───── Dataset excerpt ─────

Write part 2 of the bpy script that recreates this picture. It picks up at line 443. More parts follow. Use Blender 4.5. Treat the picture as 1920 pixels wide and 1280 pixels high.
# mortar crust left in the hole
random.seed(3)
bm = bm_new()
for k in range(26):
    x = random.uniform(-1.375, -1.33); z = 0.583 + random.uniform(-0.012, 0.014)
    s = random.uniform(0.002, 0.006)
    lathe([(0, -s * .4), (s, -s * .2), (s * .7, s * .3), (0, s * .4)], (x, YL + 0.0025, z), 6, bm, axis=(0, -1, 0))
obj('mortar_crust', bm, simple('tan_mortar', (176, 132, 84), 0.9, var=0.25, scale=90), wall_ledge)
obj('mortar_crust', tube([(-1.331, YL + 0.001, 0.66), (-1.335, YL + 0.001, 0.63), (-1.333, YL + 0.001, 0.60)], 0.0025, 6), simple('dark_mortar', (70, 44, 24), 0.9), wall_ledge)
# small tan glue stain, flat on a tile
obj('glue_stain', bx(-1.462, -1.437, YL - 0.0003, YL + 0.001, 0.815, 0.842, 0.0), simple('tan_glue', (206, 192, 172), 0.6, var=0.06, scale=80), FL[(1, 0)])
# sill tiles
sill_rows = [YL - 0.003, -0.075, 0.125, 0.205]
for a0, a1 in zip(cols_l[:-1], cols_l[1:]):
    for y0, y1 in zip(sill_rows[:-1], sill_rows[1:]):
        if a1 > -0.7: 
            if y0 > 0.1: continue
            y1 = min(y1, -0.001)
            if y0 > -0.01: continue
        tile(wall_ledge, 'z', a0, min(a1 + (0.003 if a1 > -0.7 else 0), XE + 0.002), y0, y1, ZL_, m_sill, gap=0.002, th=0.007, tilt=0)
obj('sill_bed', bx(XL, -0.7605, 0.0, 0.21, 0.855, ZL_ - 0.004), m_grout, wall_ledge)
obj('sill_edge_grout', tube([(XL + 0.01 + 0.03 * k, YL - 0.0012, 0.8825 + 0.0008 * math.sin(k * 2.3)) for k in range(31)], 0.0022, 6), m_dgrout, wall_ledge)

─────

Instructions to follow: Copy each line of the data exactly, leaving nothing out.

Solution for this problem:
Write part 2 of the bpy script that recreates this picture. It picks up at line 443. More parts follow. Use Blender 4.5. Treat the picture as 1920 pixels wide and 1280 pixels high.
# mortar crust left in the hole
random.seed(3)
bm = bm_new()
for k in range(26):
    x = random.uniform(-1.375, -1.33); z = 0.583 + random.uniform(-0.012, 0.014)
    s = random.uniform(0.002, 0.006)
    lathe([(0, -s * .4), (s, -s * .2), (s * .7, s * .3), (0, s * .4)], (x, YL + 0.0025, z), 6, bm, axis=(0, -1, 0))
obj('mortar_crust', bm, simple('tan_mortar', (176, 132, 84), 0.9, var=0.25, scale=90), wall_ledge)
obj('mortar_crust', tube([(-1.331, YL + 0.001, 0.66), (-1.335, YL + 0.001, 0.63), (-1.333, YL + 0.001, 0.60)], 0.0025, 6), simple('dark_mortar', (70, 44, 24), 0.9), wall_ledge)
# small tan glue stain, flat on a tile
obj('glue_stain', bx(-1.462, -1.437, YL - 0.0003, YL + 0.001, 0.815, 0.842, 0.0), simple('tan_glue', (206, 192, 172), 0.6, var=0.06, scale=80), FL[(1, 0)])
# sill tiles
sill_rows = [YL - 0.003, -0.075, 0.125, 0.205]
for a0, a1 in zip(cols_l[:-1], cols_l[1:]):
    for y0, y1 in zip(sill_rows[:-1], sill_rows[1:]):
        if a1 > -0.7: 
            if y0 > 0.1: continue
            y1 = min(y1, -0.001)
            if y0 > -0.01: continue
        tile(wall_ledge, 'z', a0, min(a1 + (0.003 if a1 > -0.7 else 0), XE + 0.002), y0, y1, ZL_, m_sill, gap=0.002, th=0.007, tilt=0)
obj('sill_bed', bx(XL, -0.7605, 0.0, 0.21, 0.855, ZL_ - 0.004), m_grout, wall_ledge)
obj('sill_edge_grout', tube([(XL + 0.01 + 0.03 * k, YL - 0.0012, 0.8825 + 0.0008 * math.sin(k * 2.3)) for k in range(31)], 0.0022, 6), m_dgrout, wall_ledge)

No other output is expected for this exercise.